Monday, 20 February 2023

The Sheffield General Cemetery - Part 1

 
Grotesques at the Anglican chapel

Arriving at Psalter Lane, having spent only an hour exploring Nether Edge since alighting from the No. 56 bus at the top of Montgomery Road, I took a few photos of the Grade II Listed boundary walls and gate posts at Psalter Lane Methodist Church, before making my way down to Sharrow Vale Road to look at various listed buildings – including the stone built Westbrook Snuff Mill. 
 
A Google Map view of Sheffield General Cemetery

Having finished photographing all of the buildings for the British Listed Buildings website on this walk, I finished my day in Sheffield by going to have a look at Sheffield General Cemetery, which was opened in 1836 and, after the last burial in 1978 and subsequent clearance of very many headstones from the east end, is now preserved as a green space. 
 
The General Cemetery Geological Trail
 
Over the years, I had passed though it a couple of times and was aware that a geologist colleague, Peter Kennett, produced a geological trail for the cemetery over 20 years ago and continues to lead walks, to look at the various monuments and the Stone Spiral, which was installed in 2004 as part of a Memorial Garden during a major refurbishment. 
 
Montague House

Walking down Cemetery Road, I firstly came across the Classical style Montague House (c1836) which, according to the Historic England listing, was probably by Samuel Worth and originally used as the cemetery office.
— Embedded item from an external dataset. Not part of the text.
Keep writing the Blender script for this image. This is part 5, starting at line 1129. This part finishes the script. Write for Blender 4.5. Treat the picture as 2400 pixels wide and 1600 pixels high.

It is set back from the road and I didn’t go and investigate the stonework, but its massive blocks look like they could be the coarse grained Chatsworth Grit, which has been used for other listed buildings in the cemetery and for the coping stones to the cemetery boundary wall. 
 
The doorway to Montague House
 
Looking at the boundary wall more closely, the sandstone here various from grey to pale orange, with iron staining, Liesegang rings and weathered concentrations of iron oxides/hydroxides on the joint faces being prominent. The latter is quite common in the Greenmoor Rock, but this sandstone is quite soft and susceptible to weathering and it reminds me more of the stone that I had seen in the boundary wall to Kenwood House earlier on my walk. 
 
The boundary wall to Sheffield General Cemetery

I followed the boundary wall further down Cemetery Road, which is set on the edge of an escarpment of an unnamed Pennine Lower Coal Measures Formation (PLCMF) sandstone that dips 3 degrees to the north-east, before arriving at the Egyptian Gate (1836). 
 
This Grade II* Listed structure, again probably by Samuel Worth, is designed in an Egyptian Revival style and it has a winged sun motif known as the Heru Behutet on the cornice. I didn’t stop to examine the stone used here but, from my photos, I can see that the weathered stone beneath the layer of dirt looks like coarse grained Chatsworth Grit. 
 
The Egyptian Gate

Entering the cemetery, I was immediately drawn to the large monument to Henry Adams (d1908) and his wife Rebecca (d1904), which is made of even grained light grey and dark red granites, which may be British, but on this occasion I didn’t examine them closely. 
 
The Henry Adams memorial

When working in the building restoration industry in London, I made a point of trying to get to know the principal granites used in the Victorian Edwardian buildings and monuments - using the geological walks by Eric Robinson – but since I no longer have my reference collection of building stones, upon which the Triton Stone Library was based, these are not easy to identify. 
 
The Henry Adams memorial

The next point of interest was the Anglican chapel (1848) by the renowned Sheffield architect William Flockton who established a series of firms that designed many of Sheffield’s significant buildings, some of which I had encountered on Glossop Road, and is buried in the cemetery. 
 
Views of the Anglican chapel

I only had a very quick wander around its exterior to take a few general record photos, without poring over its fine details, but I did notice the great contrast in colour and texture between the very coarse and gritty Chatsworth Grit used for the dressings and the much finer grey/orange walling stone, which is probably from the PLCMF.